Ort darf nicht willkürlich bestimmt werden

Versammlungen unter freiem Himmel müssen mindestens 48 Stunden vor Beginn angemeldet werden. Verbot oder Auflage sind nur möglich, wenn klar zu erkennen sei, dass die öffentliche Sicherheit oder Ordnung durch diese Versammlung unmittelbar gefährdet ist. Die Gefahrenprognose obliege der Versammlungsbehörde. Dabei bediene sich die Kreisverwaltung des Sachverstandes der Polizei.
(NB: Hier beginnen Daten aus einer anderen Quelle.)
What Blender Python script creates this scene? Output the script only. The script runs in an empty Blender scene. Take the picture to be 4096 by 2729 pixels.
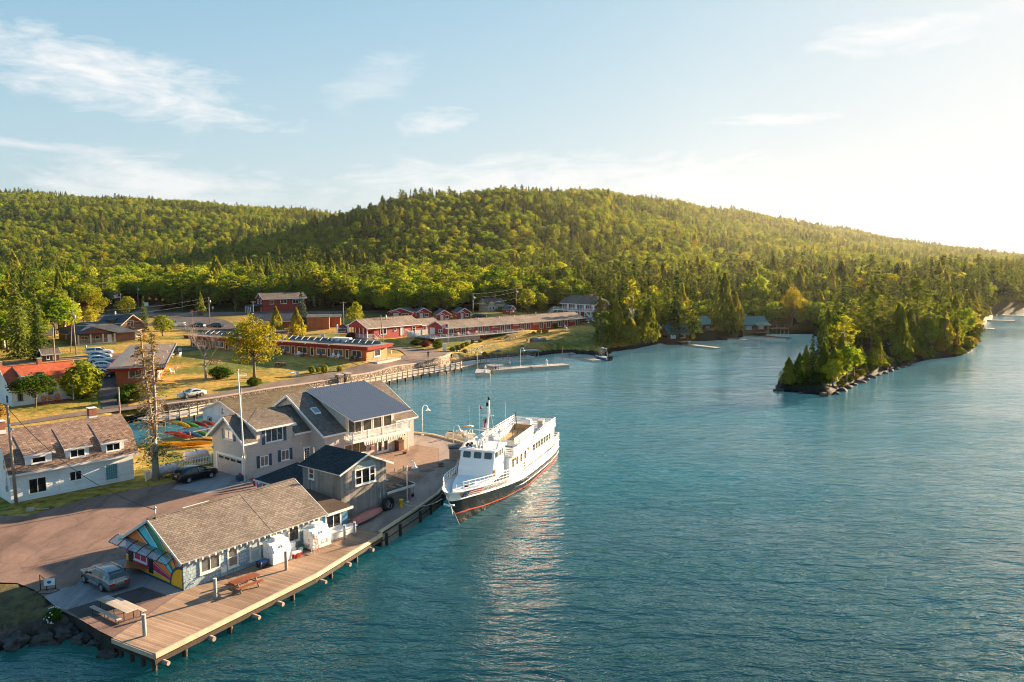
import bpy,bmesh,math,random
import numpy as np
from mathutils import Vector,Matrix,noise as mnoise
random.seed(7)
R = math.radians
scene = bpy.context.scene
COL = scene.collection
# ------------------------------------------------------------------ camera, render
CAM_H,CAM_F,CAM_P = 26.5,3196.0,math.atan(337.5 / 3196.0)
cam = bpy.data.cameras.new('camera')
cam.sensor_width = 36.0
cam.lens = 36.0 * CAM_F / 4096.0
cam.clip_start,cam.clip_end = 1.0,12000.0
cam_o = bpy.data.objects.new('camera',cam)
cam_o.location = (0,0,CAM_H)
cam_o.rotation_euler = (math.pi / 2 - CAM_P,0,0)
COL.objects.link(cam_o)
scene.camera = cam_o
scene.render.engine = 'CYCLES'
scene.view_settings.view_transform = 'Standard'
scene.view_settings.look = 'None'
scene.view_settings.exposure = 0
scene.cycles.use_denoising = True
scene.cycles.filter_width = 1.1
scene.cycles.max_bounces = 6
scene.cycles.transparent_max_bounces = 8
scene.cycles.volume_bounces = 0
scene.cycles.denoising_prefilter = 'ACCURATE'
scene.cycles.sample_clamp_indirect = 6.0
scene.cycles.sample_clamp_direct = 5.0
SUN_AZ,SUN_EL = R(49.0),R(13.0)
SUN_DIR = Vector((math.sin(SUN_AZ) * math.cos(SUN_EL),math.cos(SUN_AZ) * math.cos(SUN_EL),math.sin(SUN_EL)))
# ------------------------------------------------------------------ node helper
class NT:
 def __init__(s,tree):
  s.t = tree
  for n in list(tree.nodes): tree.nodes.remove(n)
 def n(s,typ,props=None,**ins):
  nd = s.t.nodes.new(typ)
  if props:
   for k,v in props.items(): setattr(nd,k,v)
  for k,v in ins.items():
   key = int(k[1:]) if (k[0] == 'i' and k[1:].isdigit()) else k.replace('_',' ')
   sock = nd.inputs[key]
   if isinstance(v,bpy.types.NodeSocket): s.t.links.new(v,sock)
   elif v is not None: sock.default_value = v
  return nd
 def math(s,op,a,b=None,c=None,clamp=False):
  nd = s.t.nodes.new('ShaderNodeMath'); nd.operation = op; nd.use_clamp = clamp
  for i,v in enumerate((a,b,c)):
   if v is None: continue
   if isinstance(v,bpy.types.NodeSocket): s.t.links.new(v,nd.inputs[i])
   else: nd.inputs[i].default_value = v
  return nd.outputs[0]
 def mix(s,f,a,b,mode='MIX'):
  nd = s.t.nodes.new('ShaderNodeMix'); nd.data_type = 'RGBA'; nd.blend_type = mode
  for i,v in ((0,f),(6,a),(7,b)):
   if isinstance(v,bpy.types.NodeSocket): s.t.links.new(v,nd.inputs[i])
   else:
    if i > 0 and len(v) == 3: v = (*v,1)
    nd.inputs[i].default_value = v
  return nd.outputs[2]
 def ramp(s,f,stops,interp='LINEAR'):
  nd = s.t.nodes.new('ShaderNodeValToRGB'); cr = nd.color_ramp; cr.interpolation = interp
  while len(cr.elements) < len(stops): cr.elements.new(0.5)
  for e,(p,c) in zip(cr.elements,stops):
   e.position = p
   e.color = (c,c,c,1) if isinstance(c,(int,float)) else (*c[:3],1)
  s.t.links.new(f,nd.inputs[0])
  return nd.outputs[0]
 def noise(s,vec,scale,detail=3,rough=.55,dist=0):
  nd = s.n('ShaderNodeTexNoise',Scale=scale,Detail=detail,Roughness=rough,Distortion=dist)
  if vec is not None: s.t.links.new(vec,nd.inputs['Vector'])
  return nd.outputs[0]
 def mapping(s,vec,scale=(1,1,1),rot=(0,0,0),loc=(0,0,0)):
  nd = s.n('ShaderNodeMapping',Vector=vec,Scale=scale,Rotation=rot,Location=loc)
  return nd.outputs[0]
 def sep(s,vec):
  return s.n('ShaderNodeSeparateXYZ',Vector=vec).outputs
 def link(s,a,b): s.t.links.new(a,b)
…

Buttweiler: „Bloße Vermutungen und Befürchtungen reichen nicht aus.“ Die Leitung des Polizeieinsatzes am Tag der Versammlung hat die Polizei. Auch der Ort der Versammlung dürfe nicht willkürlich bestimmt werden, wie Reiner Hör (Aktive Bürger) es angeregt hatte. Die Anmelder der Demos müssen einverstanden sein. Ansonsten müsse, wenn keine triftigen Gründe vorliegen, der Wunschort der Anmelder genehmigt werden – wie in Kandel zum Beispiel der Marktplatz.

„Lösung die allen Beteiligten gerecht wird“

Um Voraussetzungen für einen möglichst störungsfreien Verlauf zu schaffen, müssen Behörde und Anmeldende in Kooperationsgesprächen nach Lösungen suchen, die allen Beteiligten gerecht werden. Dabei seien die Rechte auf Demonstration und Gegendemonstration mit dem Schutz der öffentlichen Sicherheit und Ordnung in Ausgleich zu bringen.Die dauernden Demonstrationen in Kandel gehen zurück auf die Tötung einer 15-Jährigen durch ihren Exfreund in einem Drogeriemarkt im Dezember vergangenen Jahres. Da es sich bei dem Täter um einen Geflüchteten aus Afghanistan handelt, nutzen rechte Gruppen den Tod des Mädchens aus, um Propaganda für sich zu machen.